Перенесение внимания на субъективную сторону исторического процесса и превращение духовных и моральных начал в детерминанту истории очень сблизили искусство историописания с искусством драмы. Как и драма, интерпретативная историография Возрождения интересовалась событиями не столько как объективными фактами, сколько как следствиями характеров, идей, чувств, поступков. Как и драма, эта историография стремилась открыть скрытый смысл в потоке событий. С другой стороны, очевидно, что драма, основывавшаяся на подобных принципах, усваивала «историческое видение» мира независимо от того, брала ли она сюжет из прошлого народных легенд и преданий или прошлого, исторически более или менее документированного.
Водораздел проходил не между вымыслом и исторической истиной, а между сюжетом, имевшим — по представлениям той поры — дидактическую, морализаторскую ценность, и сюжетом, лишенным таковой.
Итак, драматург и историк в то время решали задачу если не тождественную, то, во всяком случае, очень близкую.
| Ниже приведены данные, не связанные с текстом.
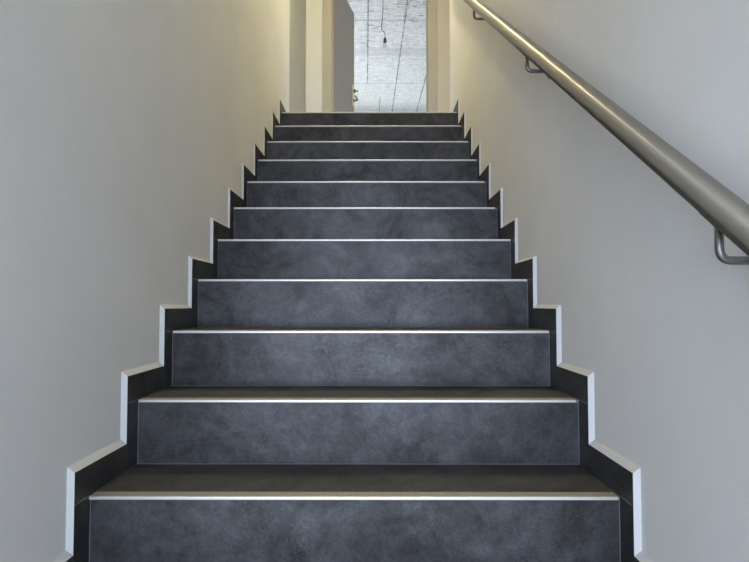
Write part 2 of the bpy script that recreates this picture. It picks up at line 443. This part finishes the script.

Помимо указывавшихся уже причин огромной популярности и притягательной силы исторических сюжетов, сближению историографических и драматургических задач содействовали: объективно — само содержание понятия «история» в истолковании современников Шекспира, арсенал «фактов», воспринимавшихся в качестве «исторических», и субъективно — специфика тюдоровского историописания. В первом случае, как уже отмечалось, речь идет о том, что рамки «исторического» были в ту эпоху столь широки, что включали мощный пласт эпических легенд, исторических преданий и поэзию, т. е. благодатнейший материал для драматизации «исторических сюжетов». Во втором случае — о распространившихся в тюдоровской Англии гуманистических принципах и приемах историописания. Тогдашняя историография плохо различала, а точнее, совсем не различала частную и публичную стороны жизни стоявших у кормила власти фамилий. В результате государственная жизнь изображалась преимущественно в «лицах», исторические события приобретали смысл, только будучи рассматриваемы сквозь призму «биографии», т. е. будучи персонифицированы. Мор, Полидор Вергилий и Холл выступили в Англии истинными зачинателями «драматизированной» истории, продемонстрировав, каким образом исторические события могут быть обработаны в драматической форме. Однако, помимо выявления драматизма, скрытого в историческом сюжете, эти историки — в рассматриваемом плане — совершили и нечто более важное — поставили «государственное» поведение «героев» в связь с индивидуальной моралью. Тем самым события государственной жизни были подняты до высоты трагедии. Но, поставив проблему моральной ответственности исторической личности, тюдоровская историография вплотную приблизилась к функциям «исторической драмы» — «держать зеркало» постулатов индивидуальной морали «перед ликом» героев, определявших эпоху.